Nobody can possibly object: new technologies must be sustainable, democratic and fair. They must ensure their users’ autonomy, security and privacy. But what do those values actually mean? Are they universal, or subject to interpretation? In fact, who decides what is allowed and which risks we accept in technological designs? And what about our standards and values themselves – to what extent are they influenced by technological developments?

These are all extremely complex questions that have no simple answers. Yet they need to be addressed when setting frameworks for new developments. Increasingly, it’s not only engineers and politicians who are looking into these questions, but also ethicists and philosophers. They are trained to look beyond the boundaries of disciplines, business sectors, cultures and generations.

“The world is completely different now compared to some 20 years ago,” says Philip Brey, professor of Philosophy and Ethics at the University of Twente. “Many developments are based on what we now call 'big data': enormous amounts of data.
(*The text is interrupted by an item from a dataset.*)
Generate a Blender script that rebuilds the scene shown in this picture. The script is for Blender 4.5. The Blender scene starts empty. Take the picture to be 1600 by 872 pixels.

These have become very important for many organizations, who use them extract all kinds of valuable information. At the same time, there are many complex dilemmas involved. Technological, but certainly also socio-ethical. ”

“We are now transitioning to being a ‘digital and data-driven insurance company’,” says Karin Bos, Director Non-Life Insurance Private Individuals at Achmea. “We think it is very important that we don’t let ourselves be guided by the technological push, but that we keep in control of the implications. That is why we called in the help of the University of Twente in 2019.”